What is estimation?
Estimation is the process of making an educated guess about how much time, effort, money, or resources a tech project or task will need. It’s not an exact calculation, but a reasoned prediction based on available information, past experience, and known variables.
Let's break it down
Think of estimation as a recipe:
- Size - How big is the piece of work? (e.g., number of features, lines of code, pages)
- Complexity - How hard is it to build? (e.g., new technology, tricky algorithms)
- **Resources** - Who will do it and what tools will they use?
- Risk - What unknowns could slow things down? (e.g., unclear requirements, integration issues)
- Technique - The method you choose to estimate, such as expert judgment, analogy, story points, or function‑point analysis.
Why does it matter?
Estimates give teams and stakeholders a realistic picture of what can be delivered and when. They help set budgets, schedule work, allocate people, and manage expectations.

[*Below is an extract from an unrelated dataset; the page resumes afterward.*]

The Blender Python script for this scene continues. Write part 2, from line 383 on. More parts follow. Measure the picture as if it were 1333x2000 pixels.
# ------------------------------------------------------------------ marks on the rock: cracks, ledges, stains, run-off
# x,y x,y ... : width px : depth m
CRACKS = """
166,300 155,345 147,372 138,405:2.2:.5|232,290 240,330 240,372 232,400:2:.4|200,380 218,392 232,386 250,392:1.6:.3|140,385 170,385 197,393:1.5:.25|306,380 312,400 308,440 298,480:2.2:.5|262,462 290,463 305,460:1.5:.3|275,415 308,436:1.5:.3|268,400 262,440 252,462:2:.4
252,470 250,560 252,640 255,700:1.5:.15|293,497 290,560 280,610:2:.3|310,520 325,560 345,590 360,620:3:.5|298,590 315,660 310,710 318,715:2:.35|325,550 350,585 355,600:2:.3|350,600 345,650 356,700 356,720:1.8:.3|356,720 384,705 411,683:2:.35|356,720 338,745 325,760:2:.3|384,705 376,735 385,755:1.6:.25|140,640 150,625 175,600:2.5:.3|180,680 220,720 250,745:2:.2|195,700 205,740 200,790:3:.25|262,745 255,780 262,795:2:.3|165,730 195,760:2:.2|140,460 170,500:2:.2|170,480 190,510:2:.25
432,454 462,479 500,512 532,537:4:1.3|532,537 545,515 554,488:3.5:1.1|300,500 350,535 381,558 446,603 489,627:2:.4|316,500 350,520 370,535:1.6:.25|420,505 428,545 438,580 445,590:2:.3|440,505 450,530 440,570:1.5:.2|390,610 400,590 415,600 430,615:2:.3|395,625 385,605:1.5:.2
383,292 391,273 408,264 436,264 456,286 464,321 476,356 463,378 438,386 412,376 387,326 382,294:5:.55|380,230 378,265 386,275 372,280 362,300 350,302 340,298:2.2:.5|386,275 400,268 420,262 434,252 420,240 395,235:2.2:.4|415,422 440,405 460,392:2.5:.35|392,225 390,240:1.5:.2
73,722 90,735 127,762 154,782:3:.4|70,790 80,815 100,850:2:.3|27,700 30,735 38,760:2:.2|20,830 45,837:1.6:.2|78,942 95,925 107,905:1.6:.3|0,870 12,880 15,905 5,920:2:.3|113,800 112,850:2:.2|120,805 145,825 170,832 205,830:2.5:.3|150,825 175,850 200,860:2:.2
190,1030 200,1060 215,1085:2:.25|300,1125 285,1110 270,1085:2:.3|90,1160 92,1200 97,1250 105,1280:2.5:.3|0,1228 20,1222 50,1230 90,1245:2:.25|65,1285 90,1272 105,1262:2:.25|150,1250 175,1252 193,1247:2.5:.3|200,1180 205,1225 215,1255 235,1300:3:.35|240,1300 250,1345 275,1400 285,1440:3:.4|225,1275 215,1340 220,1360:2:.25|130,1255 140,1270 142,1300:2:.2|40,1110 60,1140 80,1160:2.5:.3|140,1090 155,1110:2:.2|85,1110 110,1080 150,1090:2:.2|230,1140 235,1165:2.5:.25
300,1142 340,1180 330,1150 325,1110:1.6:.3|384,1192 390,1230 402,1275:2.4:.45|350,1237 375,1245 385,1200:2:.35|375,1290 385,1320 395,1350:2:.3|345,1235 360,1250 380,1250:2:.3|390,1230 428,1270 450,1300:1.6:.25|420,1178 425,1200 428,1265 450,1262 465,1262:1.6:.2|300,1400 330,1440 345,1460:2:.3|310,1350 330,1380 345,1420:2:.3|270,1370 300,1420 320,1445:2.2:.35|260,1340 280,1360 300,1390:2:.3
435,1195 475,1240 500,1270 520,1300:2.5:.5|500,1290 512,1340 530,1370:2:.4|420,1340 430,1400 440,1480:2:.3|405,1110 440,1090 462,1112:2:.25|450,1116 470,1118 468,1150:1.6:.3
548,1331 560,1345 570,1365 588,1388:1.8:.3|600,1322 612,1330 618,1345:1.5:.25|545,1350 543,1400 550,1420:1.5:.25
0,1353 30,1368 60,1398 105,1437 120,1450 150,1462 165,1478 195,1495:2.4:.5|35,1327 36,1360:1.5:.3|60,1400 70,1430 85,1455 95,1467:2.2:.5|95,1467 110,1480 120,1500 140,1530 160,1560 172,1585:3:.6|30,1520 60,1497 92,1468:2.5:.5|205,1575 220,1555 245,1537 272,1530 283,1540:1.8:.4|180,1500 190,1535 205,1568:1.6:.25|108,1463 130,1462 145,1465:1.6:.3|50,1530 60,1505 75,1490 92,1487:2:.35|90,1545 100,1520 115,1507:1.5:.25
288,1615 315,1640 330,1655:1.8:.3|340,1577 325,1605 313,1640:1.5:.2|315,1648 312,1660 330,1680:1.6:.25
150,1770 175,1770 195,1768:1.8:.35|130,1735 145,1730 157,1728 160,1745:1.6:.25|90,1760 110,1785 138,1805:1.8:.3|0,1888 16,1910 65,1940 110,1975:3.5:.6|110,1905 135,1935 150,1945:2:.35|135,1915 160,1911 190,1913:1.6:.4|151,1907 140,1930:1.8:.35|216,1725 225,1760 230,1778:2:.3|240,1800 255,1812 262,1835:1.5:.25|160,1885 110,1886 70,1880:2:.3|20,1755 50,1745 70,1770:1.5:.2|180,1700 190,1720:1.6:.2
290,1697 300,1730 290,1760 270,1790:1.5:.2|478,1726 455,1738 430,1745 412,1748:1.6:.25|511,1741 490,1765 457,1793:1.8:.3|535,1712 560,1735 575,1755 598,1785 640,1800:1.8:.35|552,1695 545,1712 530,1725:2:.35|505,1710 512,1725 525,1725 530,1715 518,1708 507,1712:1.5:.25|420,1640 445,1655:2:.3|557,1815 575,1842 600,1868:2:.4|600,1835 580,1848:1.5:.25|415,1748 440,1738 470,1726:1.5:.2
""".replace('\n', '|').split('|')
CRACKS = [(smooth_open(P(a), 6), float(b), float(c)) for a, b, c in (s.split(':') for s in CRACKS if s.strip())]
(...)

Without estimates, projects often run over time, cost too much, or miss important deadlines.
Where is it used?
- Software development - sprint planning, release road‑maps, budgeting.
- IT infrastructure - server upgrades, network roll‑outs, cloud migrations.
- Hardware design - prototyping, manufacturing, testing phases.
- Product management - feature prioritisation, market launch timing.
- Consulting & services - client proposals, resource planning.
Good things about it
- Provides a shared baseline for planning and communication.
- Highlights potential bottlenecks early, allowing teams to mitigate risks.
- Helps prioritize work by comparing effort against value.
- Enables better budgeting and resource allocation.
- Encourages learning; each estimate can be compared to actual results to improve future predictions.
Not-so-good things
- Estimates are inherently uncertain; they can be wrong if assumptions change.
- Over‑reliance on a single number can hide underlying risks.
- Pressure to “look good” may lead to overly optimistic estimates.
- Frequent re‑estimation can cause scope creep and planning fatigue.
- Bad estimates can damage trust between teams and stakeholders if they consistently miss the mark.